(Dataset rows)
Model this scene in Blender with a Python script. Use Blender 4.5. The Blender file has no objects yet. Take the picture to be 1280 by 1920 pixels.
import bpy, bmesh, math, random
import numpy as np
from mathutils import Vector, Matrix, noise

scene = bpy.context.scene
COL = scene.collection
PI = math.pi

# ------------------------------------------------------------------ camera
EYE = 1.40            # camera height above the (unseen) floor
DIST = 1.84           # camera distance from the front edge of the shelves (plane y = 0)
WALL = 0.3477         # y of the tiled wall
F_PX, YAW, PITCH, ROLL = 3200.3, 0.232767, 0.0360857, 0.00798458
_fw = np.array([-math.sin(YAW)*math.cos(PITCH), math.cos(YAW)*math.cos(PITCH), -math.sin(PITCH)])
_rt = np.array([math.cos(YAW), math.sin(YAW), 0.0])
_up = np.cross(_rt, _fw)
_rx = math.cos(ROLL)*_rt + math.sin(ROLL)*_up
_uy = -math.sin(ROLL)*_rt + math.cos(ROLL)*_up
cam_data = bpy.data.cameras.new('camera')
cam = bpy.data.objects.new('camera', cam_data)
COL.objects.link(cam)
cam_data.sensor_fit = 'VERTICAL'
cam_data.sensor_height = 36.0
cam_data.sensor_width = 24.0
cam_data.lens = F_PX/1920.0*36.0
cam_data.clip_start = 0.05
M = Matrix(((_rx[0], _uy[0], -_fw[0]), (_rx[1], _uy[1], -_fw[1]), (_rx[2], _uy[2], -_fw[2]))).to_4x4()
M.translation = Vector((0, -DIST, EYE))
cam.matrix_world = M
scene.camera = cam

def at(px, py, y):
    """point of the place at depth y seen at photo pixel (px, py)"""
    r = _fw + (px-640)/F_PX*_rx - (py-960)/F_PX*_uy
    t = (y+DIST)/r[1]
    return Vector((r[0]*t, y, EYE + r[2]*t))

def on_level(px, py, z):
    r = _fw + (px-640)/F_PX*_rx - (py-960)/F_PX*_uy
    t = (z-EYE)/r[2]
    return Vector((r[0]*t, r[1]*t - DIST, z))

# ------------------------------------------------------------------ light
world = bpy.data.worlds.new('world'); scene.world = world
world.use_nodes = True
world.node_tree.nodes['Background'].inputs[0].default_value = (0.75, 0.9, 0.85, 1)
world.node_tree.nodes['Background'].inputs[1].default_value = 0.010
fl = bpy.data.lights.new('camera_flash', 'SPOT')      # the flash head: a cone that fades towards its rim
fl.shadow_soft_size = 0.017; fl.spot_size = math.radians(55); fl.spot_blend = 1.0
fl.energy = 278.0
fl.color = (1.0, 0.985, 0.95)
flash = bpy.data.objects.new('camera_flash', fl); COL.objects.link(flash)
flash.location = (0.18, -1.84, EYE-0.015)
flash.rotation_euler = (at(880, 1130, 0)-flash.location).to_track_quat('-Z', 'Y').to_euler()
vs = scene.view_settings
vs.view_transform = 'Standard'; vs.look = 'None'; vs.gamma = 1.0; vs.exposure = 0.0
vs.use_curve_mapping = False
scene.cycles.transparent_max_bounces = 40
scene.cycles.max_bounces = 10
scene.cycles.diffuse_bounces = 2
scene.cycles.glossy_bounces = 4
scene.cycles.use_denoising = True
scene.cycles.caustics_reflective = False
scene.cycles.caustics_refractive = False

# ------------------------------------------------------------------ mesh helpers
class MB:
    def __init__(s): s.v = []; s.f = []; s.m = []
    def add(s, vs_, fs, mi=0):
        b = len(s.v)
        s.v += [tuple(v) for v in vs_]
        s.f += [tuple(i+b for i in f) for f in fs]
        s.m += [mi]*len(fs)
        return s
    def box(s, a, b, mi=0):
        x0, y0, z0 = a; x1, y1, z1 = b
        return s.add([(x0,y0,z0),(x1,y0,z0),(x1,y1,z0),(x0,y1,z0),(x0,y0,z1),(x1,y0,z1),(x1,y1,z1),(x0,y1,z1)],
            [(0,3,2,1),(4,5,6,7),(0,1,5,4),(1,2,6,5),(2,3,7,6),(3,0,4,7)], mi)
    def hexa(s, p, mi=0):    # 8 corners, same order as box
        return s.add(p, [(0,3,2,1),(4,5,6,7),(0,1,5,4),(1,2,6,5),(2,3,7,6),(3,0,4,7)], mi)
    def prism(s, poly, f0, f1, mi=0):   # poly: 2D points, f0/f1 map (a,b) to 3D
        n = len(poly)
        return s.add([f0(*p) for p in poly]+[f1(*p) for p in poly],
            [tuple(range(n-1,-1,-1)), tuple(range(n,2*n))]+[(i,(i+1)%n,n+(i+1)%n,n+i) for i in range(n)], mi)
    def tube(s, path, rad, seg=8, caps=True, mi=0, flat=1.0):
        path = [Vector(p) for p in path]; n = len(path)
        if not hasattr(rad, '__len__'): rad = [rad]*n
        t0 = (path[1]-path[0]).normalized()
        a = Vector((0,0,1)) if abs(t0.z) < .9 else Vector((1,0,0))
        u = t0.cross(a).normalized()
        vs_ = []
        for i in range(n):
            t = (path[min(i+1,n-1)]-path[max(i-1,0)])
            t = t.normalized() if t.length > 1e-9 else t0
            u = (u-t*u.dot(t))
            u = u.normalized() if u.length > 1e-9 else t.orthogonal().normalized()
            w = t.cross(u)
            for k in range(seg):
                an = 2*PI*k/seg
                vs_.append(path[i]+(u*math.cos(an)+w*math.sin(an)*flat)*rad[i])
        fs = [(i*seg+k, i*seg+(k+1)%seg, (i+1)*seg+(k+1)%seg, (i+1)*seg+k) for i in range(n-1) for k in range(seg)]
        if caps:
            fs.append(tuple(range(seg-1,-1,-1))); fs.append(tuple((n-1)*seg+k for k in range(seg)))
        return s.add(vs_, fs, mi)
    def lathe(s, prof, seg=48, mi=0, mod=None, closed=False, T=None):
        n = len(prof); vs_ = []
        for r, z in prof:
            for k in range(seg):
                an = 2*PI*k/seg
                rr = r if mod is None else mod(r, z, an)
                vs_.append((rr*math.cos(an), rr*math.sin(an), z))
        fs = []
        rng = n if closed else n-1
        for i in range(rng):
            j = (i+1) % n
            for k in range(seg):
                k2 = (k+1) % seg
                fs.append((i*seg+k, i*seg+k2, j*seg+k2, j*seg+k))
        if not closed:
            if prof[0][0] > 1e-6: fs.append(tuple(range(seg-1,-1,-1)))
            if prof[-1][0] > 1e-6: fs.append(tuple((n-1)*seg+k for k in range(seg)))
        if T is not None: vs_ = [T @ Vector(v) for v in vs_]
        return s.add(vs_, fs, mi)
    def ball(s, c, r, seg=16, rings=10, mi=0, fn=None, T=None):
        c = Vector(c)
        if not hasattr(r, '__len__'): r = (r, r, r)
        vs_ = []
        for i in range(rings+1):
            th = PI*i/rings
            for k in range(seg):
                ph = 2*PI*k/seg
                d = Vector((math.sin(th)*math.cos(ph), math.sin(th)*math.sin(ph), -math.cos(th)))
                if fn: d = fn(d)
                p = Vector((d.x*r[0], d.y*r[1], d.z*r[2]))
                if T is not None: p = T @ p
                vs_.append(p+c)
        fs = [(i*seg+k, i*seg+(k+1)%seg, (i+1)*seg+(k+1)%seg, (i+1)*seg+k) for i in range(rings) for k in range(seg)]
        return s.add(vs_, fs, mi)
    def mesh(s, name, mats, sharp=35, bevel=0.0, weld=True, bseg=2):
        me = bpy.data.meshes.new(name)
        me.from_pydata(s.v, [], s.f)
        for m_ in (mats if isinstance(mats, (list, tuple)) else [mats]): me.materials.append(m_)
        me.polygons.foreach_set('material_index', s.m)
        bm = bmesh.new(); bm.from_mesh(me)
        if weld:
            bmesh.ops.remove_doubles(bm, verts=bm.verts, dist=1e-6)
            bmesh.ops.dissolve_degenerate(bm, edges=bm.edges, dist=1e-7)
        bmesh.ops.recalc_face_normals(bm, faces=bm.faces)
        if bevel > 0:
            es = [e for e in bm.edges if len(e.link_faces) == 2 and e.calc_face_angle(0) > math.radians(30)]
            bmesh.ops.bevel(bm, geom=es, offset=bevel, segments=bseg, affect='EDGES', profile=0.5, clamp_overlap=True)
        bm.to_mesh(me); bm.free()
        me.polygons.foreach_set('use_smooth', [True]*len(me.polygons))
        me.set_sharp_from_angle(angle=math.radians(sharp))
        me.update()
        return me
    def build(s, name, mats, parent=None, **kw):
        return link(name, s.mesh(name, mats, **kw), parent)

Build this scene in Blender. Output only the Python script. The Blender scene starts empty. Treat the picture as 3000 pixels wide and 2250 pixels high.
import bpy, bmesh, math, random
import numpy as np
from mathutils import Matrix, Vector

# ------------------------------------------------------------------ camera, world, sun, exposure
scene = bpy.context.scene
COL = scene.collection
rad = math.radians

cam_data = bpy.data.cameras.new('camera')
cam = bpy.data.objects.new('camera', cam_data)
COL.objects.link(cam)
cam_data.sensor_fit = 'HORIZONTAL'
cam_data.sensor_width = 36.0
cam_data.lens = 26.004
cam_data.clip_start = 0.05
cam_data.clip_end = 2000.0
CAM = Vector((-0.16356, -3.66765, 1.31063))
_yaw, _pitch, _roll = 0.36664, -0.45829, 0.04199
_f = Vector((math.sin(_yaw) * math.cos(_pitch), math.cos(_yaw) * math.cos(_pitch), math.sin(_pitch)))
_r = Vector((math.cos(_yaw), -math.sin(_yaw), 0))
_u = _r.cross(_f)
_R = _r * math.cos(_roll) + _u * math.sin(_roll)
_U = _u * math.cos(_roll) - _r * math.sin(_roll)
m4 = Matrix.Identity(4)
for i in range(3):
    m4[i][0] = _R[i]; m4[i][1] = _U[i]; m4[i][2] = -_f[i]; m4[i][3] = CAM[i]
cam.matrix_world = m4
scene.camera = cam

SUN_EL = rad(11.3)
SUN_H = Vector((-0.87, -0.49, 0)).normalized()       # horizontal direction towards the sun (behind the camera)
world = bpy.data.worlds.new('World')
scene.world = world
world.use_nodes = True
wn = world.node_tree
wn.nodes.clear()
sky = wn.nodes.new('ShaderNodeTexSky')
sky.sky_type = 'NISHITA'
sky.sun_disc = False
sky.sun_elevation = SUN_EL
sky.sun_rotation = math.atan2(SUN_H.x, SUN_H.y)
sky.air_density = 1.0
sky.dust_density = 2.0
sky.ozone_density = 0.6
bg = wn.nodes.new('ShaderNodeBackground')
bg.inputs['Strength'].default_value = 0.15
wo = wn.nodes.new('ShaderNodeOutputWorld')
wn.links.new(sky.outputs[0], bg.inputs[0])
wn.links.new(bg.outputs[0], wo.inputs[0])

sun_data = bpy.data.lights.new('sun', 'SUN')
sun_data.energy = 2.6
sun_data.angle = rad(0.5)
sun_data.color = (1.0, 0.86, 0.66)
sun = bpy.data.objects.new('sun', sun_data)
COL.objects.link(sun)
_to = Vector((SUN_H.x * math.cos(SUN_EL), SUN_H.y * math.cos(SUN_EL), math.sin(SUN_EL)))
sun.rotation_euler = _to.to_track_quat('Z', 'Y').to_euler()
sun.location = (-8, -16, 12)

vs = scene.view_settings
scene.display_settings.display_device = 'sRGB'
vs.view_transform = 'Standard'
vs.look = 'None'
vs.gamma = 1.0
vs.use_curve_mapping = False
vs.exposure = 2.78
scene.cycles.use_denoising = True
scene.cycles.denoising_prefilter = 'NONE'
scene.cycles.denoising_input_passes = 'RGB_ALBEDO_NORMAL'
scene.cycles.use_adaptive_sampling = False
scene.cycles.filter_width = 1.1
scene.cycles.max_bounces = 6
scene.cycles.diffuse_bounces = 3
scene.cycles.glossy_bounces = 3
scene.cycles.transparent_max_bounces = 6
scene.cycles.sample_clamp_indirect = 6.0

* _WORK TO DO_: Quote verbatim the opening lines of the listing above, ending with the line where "from mathutils import Vector, Matrix, noise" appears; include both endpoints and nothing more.

* _COMPLETED TASK_:
Model this scene in Blender with a Python script. Use Blender 4.5. The Blender file has no objects yet. Take the picture to be 1280 by 1920 pixels.
import bpy, bmesh, math, random
import numpy as np
from mathutils import Vector, Matrix, noise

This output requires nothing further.